TITLE

The Idea of a Highest Divine Principle--Founding Reason and Spirituality. A Necessary Concept of a Comparative Philosophy?

AUTHOR(S)
Bickmann, Claudia
PUB. DATE
December 2012
SOURCE
Religions;Dec2012, Vol. 3 Issue 4, p1025
SOURCE TYPE
Academic Journal
DOC. TYPE
Article
ABSTRACT
By reference to the Platonic, Aristotelian, and Neo-Platonic philosophical traditions (and then to German Idealism, including Husserl and Heidegger), I will indicate the way in which the concept of reason--on the one side--depends on the horizon of spirituality (by searching for the ultimate ground within us and the striving for the highest good); and inversely--how far the idea of the divine or our spiritual self may be deepened, understood and transmitted by reference to reason and rationality. But whereas philosophical analysis aims at the universal dimensions of spirituality or the divine (as in Plato's idea of the 'highest good', the Aristotelian 'Absolute substance', the 'Oneness of the One' (Plotinus and the Neo-Platonists) or the Hegelian 'Absolute spirit'),--Comparative Theology may preserve the dimension of spirituality or divinity in its individuality and specifity.
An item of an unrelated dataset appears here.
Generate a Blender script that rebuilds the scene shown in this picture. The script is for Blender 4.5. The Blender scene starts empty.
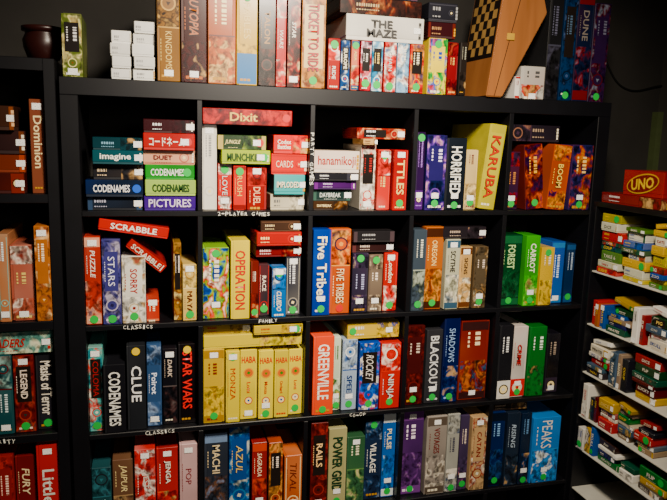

Comparative Theology mediates between the universality of the philosophical discourse and the uniqueness of our individual experience (symbolized by a sacred person--such as Jesus, Brahman, Buddha or Mohammed) by reflecting and analyzing our religious experiences and practices. Religion may lose its specificity by comparative conceptual analysis within the field of philosophy, but Comparative Theology may enhance the vital dimensions of the very same spiritual experience by placing them in a comparative perspective.